Ein spannender, sehr zeitgemäßer Konflikt steht im virtuellen Raum: Kann ein Mann im Körper einer Frau stecken? Welche sexuelle Identität schlummert in Karl, wenn er es derart genießt, als Frau Sex zu haben? Leidet er gar an einer Störung der sexuellen Identität oder ist diese Affäre lediglich eine feurige Leidenschaft? Menschen, die Verunsicherung bezüglich der eigenen Männlichkeit bzw. der eigenen Weiblichkeit erleben, zweifeln oft daran, ob sie ein "richtiger" Mann bzw. eine "richtige" Frau sind. Gender-Fragen wie diese sind in der gegenwärtigen, liberalen Gesellschaft von enormer Bedeutung. "Black Mirror" ist dafür bekannt, den Zeitgeist zu treffen und Fragen zu stellen, die den Finger in die Wunde legen. Schließlich geht es in "Strinking Vipers" um nichts weniger als Geschlechtsidentität. Nur weil Karl augenscheinlich ein Mann ist, kann er trotzdem das Bedürfnis haben, mit seinem Freund zu schlafen und dabei eine weibliche Position einzunehmen.

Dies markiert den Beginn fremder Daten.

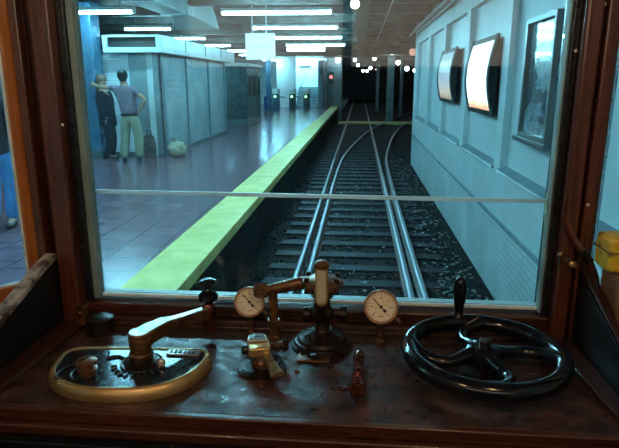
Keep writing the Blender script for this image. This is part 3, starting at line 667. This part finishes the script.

"Black Mirror" bleibt Antworten schuldig

Foto: Sender, Was empfinden Karl und Danny füreinander? "Striking Vipers" bleibt viele Antworten schuldig
Leider gelingt es der Episode bis zum Schluss nicht, Licht ins Dunkel der diffusen Sexualität zu bringen. Vielmehr inszeniert Owen Harris an der relevanten Gender-Frage vorbei und führt uns einen Film vor, der über das Fremdgehen in virtuellen Räumen erzählt. Am Ende steht Theo (Nicole Beharie) im Mittelpunkt. Als Ehefrau von Danny möchte sie von ihrem Mann erfahren, warum der in letzter Zeit so abwesend ist und ihr gegenüber nicht mehr sexuell aktiv wird. Danny zweifelt daraufhin an den heimlichen Treffen mit Karl in "Striking Vipers" und beendet die Affäre. Wieder gibt es einen Zeitsprung, sieben Monate später ist Theo hochschwanger und sie und ihr Mann wirken glücklich.

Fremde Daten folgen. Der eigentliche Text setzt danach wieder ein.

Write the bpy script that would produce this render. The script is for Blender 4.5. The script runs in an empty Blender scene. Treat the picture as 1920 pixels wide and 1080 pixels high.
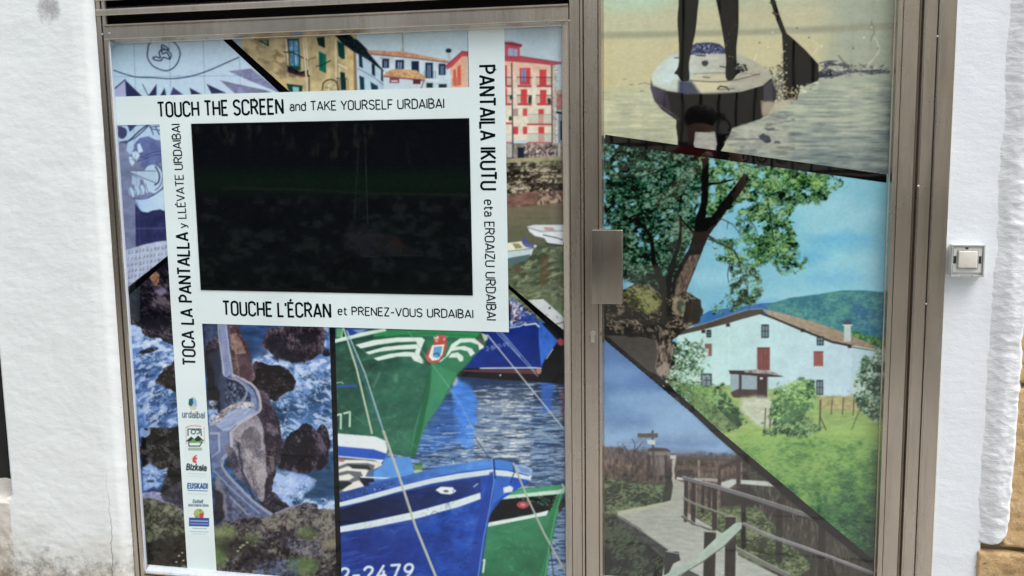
import bpy, bmesh, math
import numpy as np
from mathutils import Vector, Matrix

sc = bpy.context.scene
C = sc.collection

# ------------------------------------------------------------------ camera (solved from the frame's vanishing points)
FPX = 1924.0                                   # focal length for a 1920 px wide picture
_vh = np.array([-7366.8 - 960, 388.4 - 540, FPX]); _vv = np.array([1125.7 - 960, 13931.6 - 540, FPX])
CX = -_vh / np.linalg.norm(_vh)                # world X (along the shopfront) seen from the camera
_d = _vv / np.linalg.norm(_vv); _d = _d - CX * (CX @ _d); _d /= np.linalg.norm(_d)
CZ = -_d                                       # world up
CY = np.cross(CZ, CX)                          # into the wall
DIST, EYE = 2.924, 1.52
cam_d = bpy.data.cameras.new('camera'); cam = bpy.data.objects.new('camera', cam_d); C.objects.link(cam)
R_wc = np.array([CX, CY, CZ])                  # rows: world axes in camera (x right, y down, z ahead)
rot = np.column_stack([R_wc @ np.array([1, 0, 0]), R_wc @ np.array([0, -1, 0]), R_wc @ np.array([0, 0, -1])])
M4 = Matrix.Identity(4)
for i in range(3):
    for j in range(3): M4[i][j] = float(rot[i, j])
M4.translation = Vector((0, -DIST, EYE))
cam.matrix_world = M4
cam_d.sensor_width = 36.0; cam_d.lens = FPX / 1920 * 36.0
cam_d.clip_start = 0.05; cam_d.clip_end = 400
sc.camera = cam

# ------------------------------------------------------------------ sky and light: bright overcast day
SUN_EL, SUN_AZ = math.radians(60), math.radians(122)       # azimuth: sun stands in front of the wall, a little to the right
w = bpy.data.worlds.new('World'); sc.world = w; w.use_nodes = True
nt = w.node_tree; nt.nodes.clear()
sky = nt.nodes.new('ShaderNodeTexSky'); sky.sky_type = 'NISHITA'; sky.sun_disc = False
sky.sun_elevation = SUN_EL; sky.sun_rotation = SUN_AZ; sky.dust_density = 4.0; sky.ozone_density = 1.0; sky.air_density = 1.0
hsv = nt.nodes.new('ShaderNodeHueSaturation'); hsv.inputs['Saturation'].default_value = 0.32   # cloud veil
bg = nt.nodes.new('ShaderNodeBackground'); bg.inputs['Strength'].default_value = 0.15
wo = nt.nodes.new('ShaderNodeOutputWorld')
nt.links.new(sky.outputs[0], hsv.inputs['Color']); nt.links.new(hsv.outputs[0], bg.inputs[0]); nt.links.new(bg.outputs[0], wo.inputs[0])
sun_d = bpy.data.lights.new('sun', 'SUN'); sun_d.energy = 1.4; sun_d.angle = math.radians(35); sun_d.color = (1.0, .98, .94)
sun = bpy.data.objects.new('sun', sun_d); C.objects.link(sun)
_sd = Vector((math.sin(SUN_AZ) * math.cos(SUN_EL), math.cos(SUN_AZ) * math.cos(SUN_EL), math.sin(SUN_EL)))
sun.rotation_euler = _sd.to_track_quat('Z', 'Y').to_euler()
sc.view_settings.view_transform = 'Standard'; sc.view_settings.look = 'None'
sc.view_settings.exposure = 0.74; sc.view_settings.gamma = 1.0; sc.view_settings.use_curve_mapping = False
# ------------------------------------------------------------------ print shop: flat artwork of the two printed panels
# Artwork colours are kept in a plain array, coordinates are the measured positions of the print on its panel.
AW, AH = 1920, 1080
ART = np.zeros((AH, AW, 3), np.float32)

def _lattice(h, w, seed):
    return np.random.default_rng(seed).random((h, w), dtype=np.float32)

def noise(bb, sx, sy, seed=0, octv=3, rot=0.0):
    x0, x1, y0, y1 = bb
    yy, xx = np.mgrid[y0:y1, x0:x1].astype(np.float32)
    if rot:
        c_, s_ = math.cos(rot), math.sin(rot)
        xx, yy = xx * c_ + yy * s_ + 4000, -xx * s_ + yy * c_ + 4000
    out = np.zeros(xx.shape, np.float32); amp = 1.0; tot = 0.0
    for o in range(octv):
        fx = xx / max(sx, .7); fy = yy / max(sy, .7)
        ix = fx.astype(np.int32); iy = fy.astype(np.int32)
        tx = fx - ix; ty = fy - iy
        tx = tx * tx * (3 - 2 * tx); ty = ty * ty * (3 - 2 * ty)
        L = _lattice(257, 263, seed * 31 + o)
        ax = ix % 263; bx = (ix + 1) % 263; ay = iy % 257; by = (iy + 1) % 257
        v = (L[ay, ax] * (1 - tx) + L[ay, bx] * tx) * (1 - ty) + (L[by, ax] * (1 - tx) + L[by, bx] * tx) * ty
        out += v * amp; tot += amp; amp *= .55; sx *= .5; sy *= .5
    return out / tot          # 0..1, mean .5

def rgb(c):
    if isinstance(c, str):
        return np.array([int(c[i:i + 2], 16) / 255 for i in (0, 2, 4)], np.float32)
    return np.array(c, np.float32) / 255

def _bb(pts, pad=3):
    a = np.array(pts, np.float32)
    return (max(0, int(a[:, 0].min() - pad)), min(AW, int(a[:, 0].max() + pad + 1)),
            max(0, int(a[:, 1].min() - pad)), min(AH, int(a[:, 1].max() + pad + 1)))

def smooth(pts, n=6, closed=True):
    p = np.array(pts, np.float32); m = len(p); out = []
    rng = range(m) if closed else range(m - 1)
    for i in rng:
        if closed: a, b, c, d = p[i - 1], p[i], p[(i + 1) % m], p[(i + 2) % m]
        else: a, b, c, d = p[max(i - 1, 0)], p[i], p[i + 1], p[min(i + 2, m - 1)]
        for k in range(n):
            t = k / n
            out.append(.5 * ((2 * b) + (c - a) * t + (2 * a - 5 * b + 4 * c - d) * t * t + (3 * b - a - 3 * c + d) * t ** 3))
    if not closed: out.append(p[-1])
    return [tuple(q) for q in out]

def pmask(pts, warp=0, ws=14, seed=0, soft=1.2):
    pad = 3 + warp + soft
    bb = _bb(pts, pad)
    x0, x1, y0, y1 = bb
    if x1 <= x0 or y1 <= y0: return None, bb
    yy, xx = np.mgrid[y0:y1, x0:x1].astype(np.float32)
    if warp:
        xx = xx + (noise(bb, ws, ws, seed + 11, 3) - .5) * 2.6 * warp
        yy = yy + (noise(bb, ws, ws, seed + 12, 3) - .5) * 2.6 * warp
    inside = np.zeros(xx.shape, bool); d2 = np.full(xx.shape, 1e9, np.float32)
    n = len(pts)
    for i in range(n):
        ax, ay = pts[i]; bx, by = pts[(i + 1) % n]
        if ay != by:
            cr = ((ay > yy) != (by > yy)) & (xx < (bx - ax) * (yy - ay) / (by - ay) + ax)
            inside ^= cr
        dx, dy = bx - ax, by - ay; L = dx * dx + dy * dy + 1e-9
        t = np.clip(((xx - ax) * dx + (yy - ay) * dy) / L, 0, 1)
        d2 = np.minimum(d2, (xx - ax - t * dx) ** 2 + (yy - ay - t * dy) ** 2)
    d = np.sqrt(d2)
    return np.clip(.5 + np.where(inside, d, -d) / soft, 0, 1), bb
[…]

Der Twist: Danny scheint seiner Frau von dem Online-Sex berichtet zu haben. Diese hat ebenso ein Interesse daran, ihre heimlichen, sexuellen Leidenschaften auszuleben. Also treffen die Beiden eine Absprache: Einmal im Monat darf Danny mit Karl den Digital-Koitus pflegen, während Theo sich im echten Leben in einer Bar mit Fremden trifft.

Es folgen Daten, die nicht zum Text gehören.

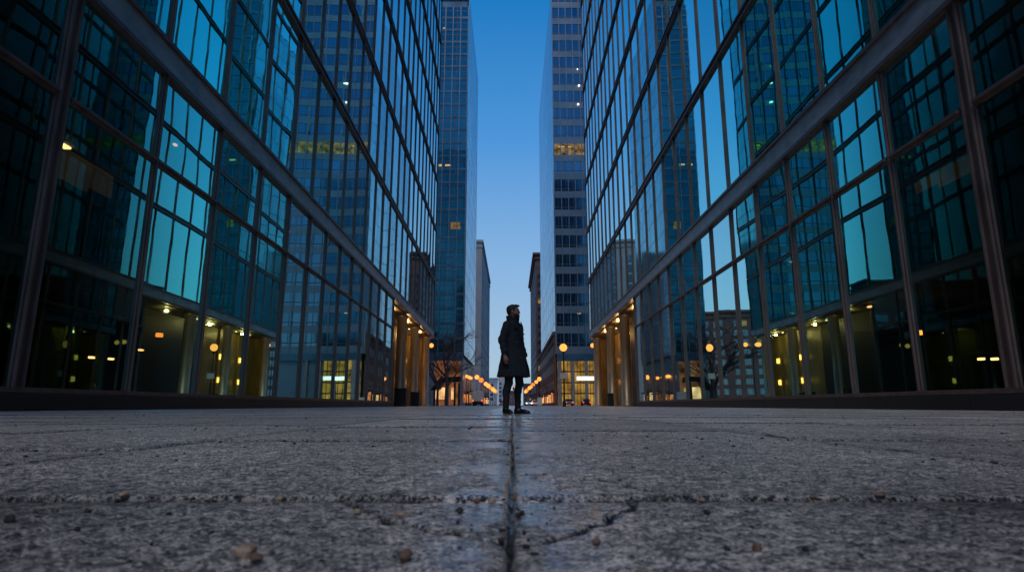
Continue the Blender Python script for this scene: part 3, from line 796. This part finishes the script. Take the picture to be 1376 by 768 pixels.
def carobj(x, y, label, mat, front=False):
    root = empty('parked_car', (x, y, 0), math.pi if front else 0, label, 'car', None)
    b = MB(); prism(b, [(0, .35), (0, .85), (.15, .98), (1.0, 1.02), (3.2, 1.0), (4.3, .82), (4.45, .6), (4.4, .3)], -.88, .88); b.build('body', mat, root, .05)
    c = MB(); prism(c, [(.35, .99), (.9, 1.45), (2.2, 1.48), (3.1, 1.0)], -.74, .74); c.build('cabin', M['carglass'], root, .04)
    r_ = MB(); r_.box(-.68, .68, .95, 2.15, 1.46, 1.51); r_.build('roof', mat, root, .02)
    for sx in (-1, 1):
        for wy in (.85, 3.5): wheel(root, sx * .80, wy)
        MB().box(sx * .6, sx * .86, -.03, .05, .68, .84).build('tail_light', M['tail'], root)
        MB().box(sx * .55, sx * .82, 4.38, 4.47, .6, .74).build('headlight', M['head'], root)
van(-7.3, 128, 'white box delivery van parked at the left, seen from behind')
carobj(12.4, 131, 'grey car standing before the golden lobby', M['cargrey'])
carobj(16.4, 133, 'dark car half hidden behind the right arcade columns', M['black'])
carobj(4.6, 168, 'white car in the far street right of the man', M['vanwhite'], True)
carobj(-3.2, 190, 'grey car driving away between the lamp rows', M['cargrey'])
carobj(-9.2, 165, 'dark car at the left kerb beyond the white van', M['black'])
carobj(6.9, 176, 'white car parked at the right kerb', M['vanwhite'])
# traffic signal
ts = empty('traffic_light', (7.6, 158, 0), 0, 'traffic light on a long arm showing red over the far street', 'traffic light')
MB().lathe([(.16, 0), (.16, .4), (.09, .5), (.07, 6.0)], n=12).build('pole', M['darkmetal'], ts)
MB().tube((0, 0, 4.9), (-7.2, 0, 5.3), .07, .04).build('arm', M['darkmetal'], ts)
sg = MB().box(-7.4, -7.0, -.15, .15, 4.0, 5.15).build('signal_head', M['black'], ts)
for k, c in enumerate(('off', 'off', 'red')):
    MB().sphere((-7.2, -.16, 4.2 + k * .37), .14).build('lens', M['tail'] if c == 'red' else M['darkmetal'], sg)
# low ticket-like cabinet and hydrant-sized white post on the right
wb = empty('utility_cabinet', (6.6, 145, 0), 0, 'white utility cabinet standing near the right kerb', 'cabinet')
MB().box(-.55, .55, -.4, .4, .1, 2.0).build('box', M['vanwhite'], wb, .03); MB().box(-.6, .6, -.45, .45, 2.003, 2.1).build('lid', M['concrete'], wb); MB().box(-.5, .5, -.35, .35, 0, .098).build('foot', M['darkmetal'], wb)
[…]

Damit zieht die "Black Mirror"-Folge ein seltsames Fazit: Anstatt Karls Gefühle als Frau näher zu ergründen, liegt der Fokus auf partnerschaftliche Auswirkungen. Regisseur Harris ("San Junipero") zeigt auf, dass es auch Fremdgehen ist, wenn dies nur via Avataren in einem Online-Game stattfindet. Mehr als ein Fetisch ist das Ganze in seinen Augen nicht. Theo steht darauf, von Unbekannten in einer Bar angemacht zu werden, Danny will mit seinem besten Kumpel schlafen. Beide Orientierungen werden als gleichzusetzende Rollenspiel-Varianten etabliert. Damit verpasst "Striking Vipers" die Chance, eine ohnehin schon gesellschaftlich relevante Debatte mit neuen Impulsen anzustoßen.